When I first heard this I though that the former Prince's bent for newsmaking had finally reached the level of profound absurdity.

But I've had a full day to think about it, and I think the diminutive musician may be onto something by adopting a symbol in place of a more traditional form of address.

This is the age of the image, after all. Of the quick cut, of promoting style as an equal or better to substance. "Stylized" is today synonymous with "cool."

So why choose a name, when you can go by an icon that not only identifies who you are, but what you represent?

Where (symbol) went wrong wasn't in changing his name to a little squiggly thing, it was failing to offer a pronunciation guide, so that no one, his publicists included, knows how to say who he is.

He provided no phonetic clues on "(symbol)," his last album: Some reviews called it "Androgyny," others labeled it the former Prince's "untitled" disc, and the Village Voice referred to it as "Prince XV."

"There is no pronunciation for it," one of (symbol)'s publicists told me Thursday. "(Disc jockeys) just have to deal with it. They just have to explain what the symbol looks like."

This is a problem. The new name works OK in print -- it's certainly simpler to spell that P-R-I-N-C-E -- but (symbol) is a man who makes his living with sound, and he's chosen to be called something no one can hear because no one can speak it.

"MTV, whenever they say his name -- well, they don't say it, but they use his symbol and they run a boingg, it's this sound they have whenever they say it," the publicist told me. "Maybe we're going into a new age in which people have sounds instead of names, and Prince is the innovator."

Could be, but let's hope that instead (symbol) tells us how to say (symbol), before the notion behind it is discarded out of frustration. The idea of going by so concise, so streamlined a name is appealing.
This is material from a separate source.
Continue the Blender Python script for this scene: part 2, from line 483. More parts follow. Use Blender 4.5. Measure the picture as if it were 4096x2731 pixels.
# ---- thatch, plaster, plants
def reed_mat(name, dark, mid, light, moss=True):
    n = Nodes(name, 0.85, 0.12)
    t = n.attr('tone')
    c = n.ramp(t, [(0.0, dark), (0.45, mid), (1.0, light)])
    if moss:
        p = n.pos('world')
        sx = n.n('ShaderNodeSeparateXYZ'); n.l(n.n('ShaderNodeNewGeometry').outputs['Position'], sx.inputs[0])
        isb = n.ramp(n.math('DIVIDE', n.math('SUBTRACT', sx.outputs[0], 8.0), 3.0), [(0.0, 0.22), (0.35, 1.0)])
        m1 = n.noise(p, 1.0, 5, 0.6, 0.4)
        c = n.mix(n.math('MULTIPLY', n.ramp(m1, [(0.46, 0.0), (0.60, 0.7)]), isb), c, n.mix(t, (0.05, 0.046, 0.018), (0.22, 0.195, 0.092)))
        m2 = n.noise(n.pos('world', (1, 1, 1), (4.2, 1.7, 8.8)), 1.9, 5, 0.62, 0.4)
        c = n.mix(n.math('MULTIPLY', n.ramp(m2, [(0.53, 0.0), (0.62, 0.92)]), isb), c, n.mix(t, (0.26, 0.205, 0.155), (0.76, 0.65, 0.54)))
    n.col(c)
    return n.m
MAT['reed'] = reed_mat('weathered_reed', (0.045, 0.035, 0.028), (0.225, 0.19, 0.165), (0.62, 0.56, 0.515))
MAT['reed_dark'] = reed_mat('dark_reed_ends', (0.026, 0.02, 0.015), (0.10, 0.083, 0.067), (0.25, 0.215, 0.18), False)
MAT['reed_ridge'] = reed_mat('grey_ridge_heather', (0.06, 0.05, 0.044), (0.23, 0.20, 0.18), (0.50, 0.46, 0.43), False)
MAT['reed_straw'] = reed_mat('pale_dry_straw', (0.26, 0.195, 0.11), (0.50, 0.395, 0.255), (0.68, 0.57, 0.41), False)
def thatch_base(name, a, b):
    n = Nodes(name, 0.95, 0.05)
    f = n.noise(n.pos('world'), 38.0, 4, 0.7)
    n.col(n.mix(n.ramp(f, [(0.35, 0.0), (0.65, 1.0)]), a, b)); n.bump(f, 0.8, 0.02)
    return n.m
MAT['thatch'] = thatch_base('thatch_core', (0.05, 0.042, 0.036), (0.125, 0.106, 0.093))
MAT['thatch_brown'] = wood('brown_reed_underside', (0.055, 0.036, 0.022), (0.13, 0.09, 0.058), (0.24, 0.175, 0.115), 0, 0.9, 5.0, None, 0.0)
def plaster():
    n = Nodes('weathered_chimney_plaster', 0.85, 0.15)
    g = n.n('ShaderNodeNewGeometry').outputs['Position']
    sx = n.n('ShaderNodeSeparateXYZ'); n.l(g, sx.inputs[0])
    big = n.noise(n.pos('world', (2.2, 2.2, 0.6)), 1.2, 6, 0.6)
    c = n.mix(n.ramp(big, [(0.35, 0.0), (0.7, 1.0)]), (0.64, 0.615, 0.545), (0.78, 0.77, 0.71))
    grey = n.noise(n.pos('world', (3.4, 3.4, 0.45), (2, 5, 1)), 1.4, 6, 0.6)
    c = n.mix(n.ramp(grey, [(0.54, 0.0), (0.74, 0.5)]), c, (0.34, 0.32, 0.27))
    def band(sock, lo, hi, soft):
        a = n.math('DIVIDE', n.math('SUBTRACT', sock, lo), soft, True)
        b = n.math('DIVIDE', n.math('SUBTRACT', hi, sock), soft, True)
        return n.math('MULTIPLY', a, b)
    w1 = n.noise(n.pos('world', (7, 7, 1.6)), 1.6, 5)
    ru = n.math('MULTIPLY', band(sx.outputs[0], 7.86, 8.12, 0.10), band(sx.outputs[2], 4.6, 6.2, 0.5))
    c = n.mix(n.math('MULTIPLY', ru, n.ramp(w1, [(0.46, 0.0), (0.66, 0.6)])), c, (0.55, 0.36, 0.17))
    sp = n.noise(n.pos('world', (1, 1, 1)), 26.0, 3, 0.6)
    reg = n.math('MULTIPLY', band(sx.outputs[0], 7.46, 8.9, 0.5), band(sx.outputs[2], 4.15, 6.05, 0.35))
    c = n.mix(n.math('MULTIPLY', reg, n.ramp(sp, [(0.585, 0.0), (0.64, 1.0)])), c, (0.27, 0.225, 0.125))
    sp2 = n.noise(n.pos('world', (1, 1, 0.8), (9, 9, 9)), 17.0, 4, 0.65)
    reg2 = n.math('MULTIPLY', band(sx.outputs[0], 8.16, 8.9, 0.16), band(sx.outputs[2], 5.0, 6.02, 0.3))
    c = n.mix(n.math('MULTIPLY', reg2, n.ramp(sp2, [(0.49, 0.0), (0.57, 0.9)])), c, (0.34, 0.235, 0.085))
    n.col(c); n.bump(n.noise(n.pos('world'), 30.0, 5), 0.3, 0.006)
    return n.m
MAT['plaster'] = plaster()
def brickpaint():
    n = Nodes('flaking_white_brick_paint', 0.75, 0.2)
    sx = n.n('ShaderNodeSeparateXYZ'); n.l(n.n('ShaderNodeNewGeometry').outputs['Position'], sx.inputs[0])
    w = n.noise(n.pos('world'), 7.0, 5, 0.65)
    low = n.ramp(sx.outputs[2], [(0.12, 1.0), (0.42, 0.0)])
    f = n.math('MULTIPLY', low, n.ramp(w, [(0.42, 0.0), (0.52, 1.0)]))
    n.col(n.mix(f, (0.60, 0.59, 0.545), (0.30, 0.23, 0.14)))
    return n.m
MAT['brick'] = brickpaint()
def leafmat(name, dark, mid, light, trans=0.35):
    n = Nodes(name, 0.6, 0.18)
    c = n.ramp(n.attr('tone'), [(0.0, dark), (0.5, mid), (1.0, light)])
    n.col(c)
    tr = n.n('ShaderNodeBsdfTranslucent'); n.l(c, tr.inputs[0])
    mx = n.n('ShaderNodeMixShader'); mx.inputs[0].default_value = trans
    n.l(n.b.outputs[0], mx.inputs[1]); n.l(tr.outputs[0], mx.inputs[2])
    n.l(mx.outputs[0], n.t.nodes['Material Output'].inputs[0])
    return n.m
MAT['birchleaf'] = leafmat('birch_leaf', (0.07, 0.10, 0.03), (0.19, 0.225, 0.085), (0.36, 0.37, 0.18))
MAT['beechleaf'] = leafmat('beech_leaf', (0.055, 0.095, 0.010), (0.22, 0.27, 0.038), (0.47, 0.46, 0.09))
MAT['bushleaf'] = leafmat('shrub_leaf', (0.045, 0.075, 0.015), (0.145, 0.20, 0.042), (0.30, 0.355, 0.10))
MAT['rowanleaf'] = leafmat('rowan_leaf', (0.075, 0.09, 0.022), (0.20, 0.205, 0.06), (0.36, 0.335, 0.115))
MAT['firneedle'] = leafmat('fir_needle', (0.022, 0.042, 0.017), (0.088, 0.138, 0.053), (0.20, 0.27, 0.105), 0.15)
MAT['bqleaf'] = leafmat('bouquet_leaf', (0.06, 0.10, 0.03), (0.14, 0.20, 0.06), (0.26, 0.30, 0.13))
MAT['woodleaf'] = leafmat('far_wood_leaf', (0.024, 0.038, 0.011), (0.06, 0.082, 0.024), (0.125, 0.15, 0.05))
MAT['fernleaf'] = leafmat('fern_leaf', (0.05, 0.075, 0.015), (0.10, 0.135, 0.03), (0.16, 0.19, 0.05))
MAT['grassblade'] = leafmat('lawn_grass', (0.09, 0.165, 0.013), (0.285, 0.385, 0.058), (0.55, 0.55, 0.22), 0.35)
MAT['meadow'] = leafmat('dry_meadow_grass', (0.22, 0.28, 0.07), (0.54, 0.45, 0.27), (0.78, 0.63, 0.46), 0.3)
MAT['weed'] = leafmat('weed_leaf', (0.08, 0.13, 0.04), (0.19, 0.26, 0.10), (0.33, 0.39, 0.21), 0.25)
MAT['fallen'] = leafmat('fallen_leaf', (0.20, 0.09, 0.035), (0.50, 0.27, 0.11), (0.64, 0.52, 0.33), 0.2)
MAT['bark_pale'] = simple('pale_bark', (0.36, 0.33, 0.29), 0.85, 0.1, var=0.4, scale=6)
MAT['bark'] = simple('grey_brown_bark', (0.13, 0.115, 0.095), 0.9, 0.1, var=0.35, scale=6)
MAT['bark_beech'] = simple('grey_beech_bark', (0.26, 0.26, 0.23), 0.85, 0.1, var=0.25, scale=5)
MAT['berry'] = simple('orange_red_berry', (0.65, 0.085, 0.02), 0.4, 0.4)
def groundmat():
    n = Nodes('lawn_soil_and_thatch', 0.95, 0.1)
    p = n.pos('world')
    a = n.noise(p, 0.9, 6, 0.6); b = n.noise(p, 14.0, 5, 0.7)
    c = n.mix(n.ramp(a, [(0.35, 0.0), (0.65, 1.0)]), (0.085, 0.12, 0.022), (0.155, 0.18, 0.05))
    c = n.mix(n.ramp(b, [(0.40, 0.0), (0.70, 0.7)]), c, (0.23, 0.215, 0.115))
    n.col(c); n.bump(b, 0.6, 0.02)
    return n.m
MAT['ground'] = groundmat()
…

In fact, when I turn 35 next month, I'm tempted to follow suit, provided I can arrive at a symbol that captures my spiritual essence. I could take the easy way out, and simply adopt a shorter name. Like "Prince." No one's using that one any more, it'd be a royal promotion from Earl.

But the symbol thing is hip. I could go by 10, or "The Power of 10," which certainly has a studly ring. Or I could write my name >, and ask you to call me "Greater." If I relly hoped for omnipresence, I'd just become a comma.

My friends have tried to be helpful. One urged me to adopt a small drawing of lips. Another suggested a bloody dagger. I'm unsure, however, that I'd be comfortable hearing myself referred to as "Mouth" or "Slice," and all of these names could be too easily forged if I lost my checkbook. I have six weeks to work on it.